EXERCISE INSTRUCTIONS: Extract all lines in the data that contain the word "high".

SOURCE DATA:

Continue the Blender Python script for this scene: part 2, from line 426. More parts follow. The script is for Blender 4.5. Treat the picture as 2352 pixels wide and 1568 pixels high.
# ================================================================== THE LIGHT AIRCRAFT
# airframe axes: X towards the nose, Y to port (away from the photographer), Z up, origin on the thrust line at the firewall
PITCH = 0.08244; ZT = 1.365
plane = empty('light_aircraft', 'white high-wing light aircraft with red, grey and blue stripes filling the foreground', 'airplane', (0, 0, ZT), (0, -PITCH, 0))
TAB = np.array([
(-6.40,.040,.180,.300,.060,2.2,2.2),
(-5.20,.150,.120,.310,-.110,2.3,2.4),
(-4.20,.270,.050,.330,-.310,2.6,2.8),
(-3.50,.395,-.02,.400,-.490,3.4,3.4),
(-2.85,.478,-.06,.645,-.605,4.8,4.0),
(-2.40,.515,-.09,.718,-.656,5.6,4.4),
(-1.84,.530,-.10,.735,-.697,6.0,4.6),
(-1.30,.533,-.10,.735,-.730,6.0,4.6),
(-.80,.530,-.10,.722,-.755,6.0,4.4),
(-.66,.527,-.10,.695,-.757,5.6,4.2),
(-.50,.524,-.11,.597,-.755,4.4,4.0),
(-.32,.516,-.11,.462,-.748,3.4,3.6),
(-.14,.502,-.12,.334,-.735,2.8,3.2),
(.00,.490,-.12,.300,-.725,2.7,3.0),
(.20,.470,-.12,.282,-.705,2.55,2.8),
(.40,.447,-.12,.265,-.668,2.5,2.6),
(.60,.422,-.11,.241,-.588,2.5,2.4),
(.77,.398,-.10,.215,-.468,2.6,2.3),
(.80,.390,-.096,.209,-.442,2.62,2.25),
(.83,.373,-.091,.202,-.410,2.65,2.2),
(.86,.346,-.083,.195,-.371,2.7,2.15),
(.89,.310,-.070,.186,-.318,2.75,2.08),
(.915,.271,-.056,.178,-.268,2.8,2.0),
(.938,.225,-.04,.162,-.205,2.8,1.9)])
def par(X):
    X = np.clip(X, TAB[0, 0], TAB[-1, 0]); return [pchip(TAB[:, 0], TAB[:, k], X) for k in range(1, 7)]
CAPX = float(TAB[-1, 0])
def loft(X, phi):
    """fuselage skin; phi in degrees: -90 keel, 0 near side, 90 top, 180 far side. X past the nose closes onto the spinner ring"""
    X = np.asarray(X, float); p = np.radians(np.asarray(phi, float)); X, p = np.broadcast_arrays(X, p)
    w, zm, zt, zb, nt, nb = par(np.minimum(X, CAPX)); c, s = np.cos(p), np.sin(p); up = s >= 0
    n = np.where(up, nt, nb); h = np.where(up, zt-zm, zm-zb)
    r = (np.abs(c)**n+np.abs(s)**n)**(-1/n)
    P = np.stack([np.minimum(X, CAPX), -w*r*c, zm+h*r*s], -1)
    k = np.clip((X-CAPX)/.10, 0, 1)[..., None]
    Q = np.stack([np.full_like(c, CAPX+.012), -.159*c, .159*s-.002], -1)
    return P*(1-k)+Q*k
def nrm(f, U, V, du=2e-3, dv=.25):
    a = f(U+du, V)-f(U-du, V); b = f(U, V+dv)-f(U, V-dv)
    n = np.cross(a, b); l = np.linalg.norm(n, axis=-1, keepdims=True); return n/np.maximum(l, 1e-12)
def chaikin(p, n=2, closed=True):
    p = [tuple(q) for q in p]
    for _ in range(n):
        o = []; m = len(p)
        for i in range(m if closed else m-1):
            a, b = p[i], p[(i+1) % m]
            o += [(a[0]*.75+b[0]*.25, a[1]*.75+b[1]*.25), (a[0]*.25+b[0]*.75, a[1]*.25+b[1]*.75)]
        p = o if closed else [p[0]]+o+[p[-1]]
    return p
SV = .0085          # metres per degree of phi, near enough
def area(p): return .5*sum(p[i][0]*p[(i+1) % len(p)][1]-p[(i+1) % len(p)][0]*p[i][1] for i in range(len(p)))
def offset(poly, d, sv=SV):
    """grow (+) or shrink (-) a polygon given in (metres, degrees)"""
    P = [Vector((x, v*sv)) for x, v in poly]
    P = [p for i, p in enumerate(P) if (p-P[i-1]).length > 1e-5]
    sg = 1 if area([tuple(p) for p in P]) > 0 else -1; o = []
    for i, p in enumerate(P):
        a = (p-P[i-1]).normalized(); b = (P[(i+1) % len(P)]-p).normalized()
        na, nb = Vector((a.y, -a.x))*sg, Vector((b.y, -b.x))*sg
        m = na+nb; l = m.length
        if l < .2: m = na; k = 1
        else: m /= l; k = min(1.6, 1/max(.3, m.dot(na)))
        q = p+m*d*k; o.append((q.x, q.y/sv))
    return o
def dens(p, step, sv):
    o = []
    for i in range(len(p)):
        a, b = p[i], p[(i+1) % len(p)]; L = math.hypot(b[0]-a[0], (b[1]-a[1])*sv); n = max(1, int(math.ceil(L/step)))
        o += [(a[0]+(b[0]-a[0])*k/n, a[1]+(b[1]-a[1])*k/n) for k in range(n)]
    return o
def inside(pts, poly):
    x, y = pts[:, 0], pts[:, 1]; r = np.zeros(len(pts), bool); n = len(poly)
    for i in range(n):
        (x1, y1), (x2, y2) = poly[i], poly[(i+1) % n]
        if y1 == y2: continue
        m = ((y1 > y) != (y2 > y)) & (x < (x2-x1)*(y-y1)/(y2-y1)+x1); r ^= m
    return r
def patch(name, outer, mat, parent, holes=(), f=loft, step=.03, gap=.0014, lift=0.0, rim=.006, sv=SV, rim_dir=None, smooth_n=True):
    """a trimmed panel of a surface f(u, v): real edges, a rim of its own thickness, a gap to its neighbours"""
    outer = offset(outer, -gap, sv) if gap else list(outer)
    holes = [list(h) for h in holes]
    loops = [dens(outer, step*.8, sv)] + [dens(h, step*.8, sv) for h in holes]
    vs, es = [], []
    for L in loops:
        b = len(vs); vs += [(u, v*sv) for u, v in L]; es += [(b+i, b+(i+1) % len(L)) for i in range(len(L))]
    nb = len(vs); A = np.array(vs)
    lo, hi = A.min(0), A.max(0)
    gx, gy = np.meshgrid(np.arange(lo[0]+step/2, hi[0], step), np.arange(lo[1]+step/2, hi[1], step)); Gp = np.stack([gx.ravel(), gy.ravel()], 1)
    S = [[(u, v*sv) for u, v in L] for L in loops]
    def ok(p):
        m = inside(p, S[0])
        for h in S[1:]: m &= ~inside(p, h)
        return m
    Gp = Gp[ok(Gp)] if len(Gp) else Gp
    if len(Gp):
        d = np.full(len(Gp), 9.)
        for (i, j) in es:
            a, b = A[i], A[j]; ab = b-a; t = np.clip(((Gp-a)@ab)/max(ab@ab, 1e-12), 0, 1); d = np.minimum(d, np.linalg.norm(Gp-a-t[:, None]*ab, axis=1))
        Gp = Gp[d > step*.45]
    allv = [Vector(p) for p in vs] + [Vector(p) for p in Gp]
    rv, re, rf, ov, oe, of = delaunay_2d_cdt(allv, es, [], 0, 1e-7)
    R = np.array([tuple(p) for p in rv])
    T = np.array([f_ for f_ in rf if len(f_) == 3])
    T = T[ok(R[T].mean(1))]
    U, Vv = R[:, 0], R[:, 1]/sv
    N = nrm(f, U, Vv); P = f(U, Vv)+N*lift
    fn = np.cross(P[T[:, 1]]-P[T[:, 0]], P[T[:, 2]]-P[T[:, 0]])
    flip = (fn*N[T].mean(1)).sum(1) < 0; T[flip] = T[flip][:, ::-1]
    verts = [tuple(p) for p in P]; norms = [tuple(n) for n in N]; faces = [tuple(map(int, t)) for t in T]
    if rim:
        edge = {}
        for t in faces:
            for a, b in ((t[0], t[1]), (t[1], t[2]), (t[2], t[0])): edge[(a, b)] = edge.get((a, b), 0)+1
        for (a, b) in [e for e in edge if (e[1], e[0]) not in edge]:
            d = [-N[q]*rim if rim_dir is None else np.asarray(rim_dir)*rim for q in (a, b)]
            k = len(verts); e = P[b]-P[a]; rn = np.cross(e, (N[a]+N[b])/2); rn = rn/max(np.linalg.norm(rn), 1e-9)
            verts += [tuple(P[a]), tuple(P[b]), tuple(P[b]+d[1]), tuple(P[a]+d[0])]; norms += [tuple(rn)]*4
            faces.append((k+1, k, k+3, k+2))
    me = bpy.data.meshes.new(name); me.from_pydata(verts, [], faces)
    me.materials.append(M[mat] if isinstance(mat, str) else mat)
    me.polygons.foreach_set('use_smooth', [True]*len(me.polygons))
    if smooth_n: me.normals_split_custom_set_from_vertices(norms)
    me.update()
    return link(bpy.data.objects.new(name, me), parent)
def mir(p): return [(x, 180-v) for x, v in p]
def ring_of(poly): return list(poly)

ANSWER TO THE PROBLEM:
Continue the Blender Python script for this scene: part 2, from line 426. More parts follow. The script is for Blender 4.5. Treat the picture as 2352 pixels wide and 1568 pixels high.
plane = empty('light_aircraft', 'white high-wing light aircraft with red, grey and blue stripes filling the foreground', 'airplane', (0, 0, ZT), (0, -PITCH, 0))